The semidiameter is calculated for an observer that is at the center of the earth, which is about 3400 nmi away from most of us. As the moon gets higher over your horizon, you're also moving closer to the moon, and its SD for you is going to be sightly greater for you than it would be from the center of the earth. The difference is small enough to ignore in the Air Almanac with its precision of 1', but it's noticeable at the NA's precision of 0.1'.
To see this play out in the NA table, consider what happens when the altitude of the center of the moon is 90°. The refraction and parallax corrections are then both 0.0' and the only correction left should be SD. But if you enter the tables with a LL altitude of (90°-SD) you'll always end up with a corrected altitude a few tenths of an arcminute shy of 90°00.0'. That difference is the moon's augmentation at 90° altitude.
Tables of the moon's augmentation were included in old navigational books. The modern altitude correction tables get around this by reframing it all in terms of parallax.

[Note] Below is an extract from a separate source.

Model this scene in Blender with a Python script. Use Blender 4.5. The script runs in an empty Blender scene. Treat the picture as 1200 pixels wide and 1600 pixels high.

Consider the P-in-A critical tables in the Air Almanac that you mentioned earlier. If the altitude of the center of the moon happens to be on or near one of the critical points in the table, then the parallax correction for the lower limb will be higher than for the upper limb, i.e. the lower limb will be even lower than it "should" be, requiring a greater correction. In a mathematical sense, this is what augmentation can be seen as: the parallax correction is different for different points on the disc of the moon, causing the moon's disc to spread out more as it gets higher.
The table in the Nautical Almanac works by correcting the altitude for parallax (and refraction) specifially at the limb. Once the limb's altitude is corrected, adding in the tabulated ("corrected") SD afterward is appropriate to get the corrected altitude of the center of the moon.
Using the table with the upper limb altitude will give you the same precision as lower-limb sights (and you'll note that 30.0' + L - U is always twice the moon's tabulated SD). The mechanic of subracting a nice, round 30.0' for UL sights is just a convenient way of keeping all other corrections additive.
The final trick to the table is shown at the bottom of page 280: in an attempt to take into account the true shape of the earth, 0.1' is subtracted from the HP before computing the parallax in altitude. For those that have access, Bennett's paper "The Effect of Neglecting the Shape of the Earth on the Accuracy of Sight Reduction" in the Journal of Navigation mentions correspondance with Yallop that confirms this. (Bennett was apparently not impressed.)